When we give young people the space to be who they are

Growing up today is not easy.
Young people carry inner burdens that they often don’t even know how to name.
The feeling of not being enough.
The pressure to know who they are and what they want.
Noise from the outside—and even more from within.

Youth mentoring at the Soma Terra Center does not offer ready-made solutions.
It offers space.
For questions, confusion, silence, anger, and sadness.
For finding their own voice—without shame.
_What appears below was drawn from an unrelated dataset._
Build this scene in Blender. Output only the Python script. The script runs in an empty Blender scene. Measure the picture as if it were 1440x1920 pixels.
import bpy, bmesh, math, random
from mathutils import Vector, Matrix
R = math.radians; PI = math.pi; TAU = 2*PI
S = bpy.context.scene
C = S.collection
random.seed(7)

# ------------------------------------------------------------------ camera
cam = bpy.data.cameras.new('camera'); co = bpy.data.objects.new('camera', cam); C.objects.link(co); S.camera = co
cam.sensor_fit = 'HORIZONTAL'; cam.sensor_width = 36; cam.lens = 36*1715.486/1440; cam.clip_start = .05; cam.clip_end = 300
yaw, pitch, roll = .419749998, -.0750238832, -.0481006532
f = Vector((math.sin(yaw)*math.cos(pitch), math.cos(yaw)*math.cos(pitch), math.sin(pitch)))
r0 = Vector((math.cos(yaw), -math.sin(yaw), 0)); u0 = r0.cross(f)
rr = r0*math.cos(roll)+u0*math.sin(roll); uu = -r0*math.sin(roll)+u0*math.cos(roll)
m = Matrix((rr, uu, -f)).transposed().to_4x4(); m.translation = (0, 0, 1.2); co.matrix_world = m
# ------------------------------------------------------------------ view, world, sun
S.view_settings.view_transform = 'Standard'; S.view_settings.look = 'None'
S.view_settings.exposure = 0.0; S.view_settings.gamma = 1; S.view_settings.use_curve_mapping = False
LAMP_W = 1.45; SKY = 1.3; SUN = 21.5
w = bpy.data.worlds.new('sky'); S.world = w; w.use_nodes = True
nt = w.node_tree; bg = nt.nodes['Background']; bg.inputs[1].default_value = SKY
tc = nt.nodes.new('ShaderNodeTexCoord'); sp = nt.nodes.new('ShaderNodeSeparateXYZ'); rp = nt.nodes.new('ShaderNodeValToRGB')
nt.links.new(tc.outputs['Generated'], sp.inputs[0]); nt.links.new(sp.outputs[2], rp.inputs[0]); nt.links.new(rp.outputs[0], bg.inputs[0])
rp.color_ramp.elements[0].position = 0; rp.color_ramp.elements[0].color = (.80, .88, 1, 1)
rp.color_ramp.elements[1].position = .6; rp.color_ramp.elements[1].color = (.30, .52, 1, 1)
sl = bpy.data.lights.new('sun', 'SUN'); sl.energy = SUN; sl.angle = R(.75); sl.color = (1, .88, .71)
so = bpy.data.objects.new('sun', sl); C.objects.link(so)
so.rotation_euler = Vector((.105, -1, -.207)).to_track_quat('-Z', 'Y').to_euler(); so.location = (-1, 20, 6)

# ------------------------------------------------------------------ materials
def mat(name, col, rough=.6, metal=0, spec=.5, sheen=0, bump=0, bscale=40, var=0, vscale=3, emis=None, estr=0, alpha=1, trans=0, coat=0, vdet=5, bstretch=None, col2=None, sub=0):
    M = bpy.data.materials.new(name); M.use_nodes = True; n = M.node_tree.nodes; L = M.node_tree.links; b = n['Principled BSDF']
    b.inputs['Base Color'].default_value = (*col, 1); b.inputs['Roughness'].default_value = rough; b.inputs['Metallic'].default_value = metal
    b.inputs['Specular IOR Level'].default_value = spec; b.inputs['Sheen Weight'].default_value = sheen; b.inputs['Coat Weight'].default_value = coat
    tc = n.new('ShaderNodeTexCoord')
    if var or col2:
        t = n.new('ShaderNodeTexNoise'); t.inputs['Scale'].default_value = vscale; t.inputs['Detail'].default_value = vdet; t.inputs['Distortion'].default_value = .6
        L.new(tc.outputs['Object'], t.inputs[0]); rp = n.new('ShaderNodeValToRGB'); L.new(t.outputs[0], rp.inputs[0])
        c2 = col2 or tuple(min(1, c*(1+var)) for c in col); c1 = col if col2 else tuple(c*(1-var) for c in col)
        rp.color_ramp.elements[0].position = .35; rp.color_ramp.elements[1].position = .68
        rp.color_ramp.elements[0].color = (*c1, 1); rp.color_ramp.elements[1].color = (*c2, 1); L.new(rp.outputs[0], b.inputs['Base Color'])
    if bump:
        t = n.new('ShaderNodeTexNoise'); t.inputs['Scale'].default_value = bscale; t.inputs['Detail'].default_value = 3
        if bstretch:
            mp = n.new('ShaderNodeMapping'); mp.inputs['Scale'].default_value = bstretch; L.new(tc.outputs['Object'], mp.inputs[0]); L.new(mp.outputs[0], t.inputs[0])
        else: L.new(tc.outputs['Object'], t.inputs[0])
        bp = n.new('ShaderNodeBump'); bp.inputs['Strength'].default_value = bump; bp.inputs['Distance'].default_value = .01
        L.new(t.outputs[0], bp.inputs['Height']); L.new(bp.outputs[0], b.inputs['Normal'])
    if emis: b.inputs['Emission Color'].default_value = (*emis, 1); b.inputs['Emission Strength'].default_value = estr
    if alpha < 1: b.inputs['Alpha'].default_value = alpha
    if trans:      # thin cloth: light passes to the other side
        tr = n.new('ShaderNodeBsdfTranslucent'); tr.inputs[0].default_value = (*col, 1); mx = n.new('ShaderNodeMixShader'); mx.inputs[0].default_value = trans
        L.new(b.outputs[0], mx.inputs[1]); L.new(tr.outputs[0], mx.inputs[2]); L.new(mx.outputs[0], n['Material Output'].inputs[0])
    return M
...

Here, you can read what those who dared to come have discovered through this space.
And to stay.

 

Honestly, at first I didn’t want to come. I thought it would be like school talks—someone looking down on you and trying to explain how to ‘be better.’ But right at the first session, I felt that I could be myself here—even if that means not knowing who I am. We talked about things I had never said out loud, not even to myself. And there was no pressure. Just silence, questions, and space to feel less lost. For the first time in my life, I began thinking about what I truly want—not what others expect from me. And I started to believe that it’s not wrong to be different. I don’t know where this will take me, but at least now I know I don’t have to go alone."

— Luka, 17 years old

 

For me, this was the only space where I didn’t have to be ‘smart,’ or ‘good,’ or ‘mature’. I could say that everything was suffocating me, that I didn’t know who I was, that I didn’t know why I was trying when nothing seemed to make sense. I didn’t receive advice. I received conversations. Some were difficult, some changed me. I began listening to myself, setting boundaries, and I stopped punishing myself so much for my feelings. The mentoring gave me the freedom to be uncertain—and to start building myself from that. If all young people had a space like this, the world would be a much gentler place."

— Dora, 19 years old

 

I was in a phase where everything felt overwhelming. School, pressure, the feeling of not being good enough, constant restlessness in my body. I couldn’t explain what was wrong—I only knew I couldn’t go on like this anymore. In the mentoring, I didn’t receive ready-made answers—but for the first time, I felt truly seen, without anyone trying to fix me. Slowly, I began to feel that it’s not wrong to have feelings, that I don’t have to know everything, that I’m allowed to be confused and vulnerable. That changed everything for me. I began building a relationship with myself—not perfect, but real. And that was something no one had been able to give me before. Here, for the first time, I felt that even my inner chaotic place is worthy of respect.